Extracto de Un terrible, desesperado y feliz silencio, de António Lobo Antunes, publicado hoy en "Babelia":
"A principios de marzo acabaré la novela que empecé a escribir en junio de 2002. Debería estar contento: es mejor ella sola que todo lo que he publicado hasta ahora, sumado y multiplicado por diez. Durante veinte meses le dediqué prácticamente las veinticuatro horas de cada día, la escribí desencantado, con una constante voluntad de destruir lo que iba haciendo, sin saber bien hacia dónde iba, limitándome a seguir a mi mano, en un estado próximo a los sueños, y al comenzar a revisarla, sorprendido, me pareció compuesta, más que compuesta dictada por un ángel, por una entidad misteriosa que guiaba mi estilográfica. Fueron veinte meses en un estado de sonambulismo extraño, descubriéndole, durante las correcciones, una coherencia interna que se me había escapado, una energía subterránea, volcánica, de la que no me creía capaz. Debería estar contento: no lo estoy. En primer lugar, porque no hay en mí asomo de vanidad. Soy demasiado consciente de mi finitud para eso y muchas veces recuerdo lo que el abogado de Howard Hughes, el millonario estadounidense, respondió al periodista que, poco después de la muerte de su cliente, le preguntó cuánto había dejado Hughes.
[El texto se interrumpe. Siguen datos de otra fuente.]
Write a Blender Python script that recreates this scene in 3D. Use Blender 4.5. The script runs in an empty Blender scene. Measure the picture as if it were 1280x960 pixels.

El abogado dijo
-Lo dejó todo
y yo dejaré solamente, además de todo, unos libros y, espero, alguna añoranza en las pocas personas que me conocieron y me hicieron el favor de quererme. Nada más. En rigor, llegamos demasiado tarde a algún conocimiento de la vida que de poco nos sirve. [...] Me fastidia tal vez tener, con suerte, tiempo para dos o tres libros más antes de que las aguas se cierren definitivamente sobre mi cabeza: he ahí la verdad. Lo veo injusto, puesto que siento en mí, con ganas de subir a la superficie, no dos o tres libros sino un puñado de ellos. Comienzo a tener una idea de lo que es escribir, comienzo a entender un poco lo que se puede construir con las palabras, comienzo, muy difusamente, a distinguir algunas lucecitas tenues en la profunda oscuridad del alma humana. Y ahora, cuando debería comenzar, siento y sé, en la carne, el limitado espacio que me queda. Dios mío, esto es frustrante: yo dispuesto a empezar y el tiempo escapándoseme. No tengo la menor idea de cuál será el libro siguiente, los libros siguientes y, no obstante, los siento vivos, dentro de mí, como el salmón debe sentir sus huevos. Me resta intentar que salga de mi cuerpo el mayor número posible. Y pienso en María Antonieta, ya en el cadalso, dirigiéndose al verdugo:
-Sólo un minuto más, señor verdugo.
Eso es: sólo un minuto más, señor verdugo, sólo unos minutitos más, señor verdugo".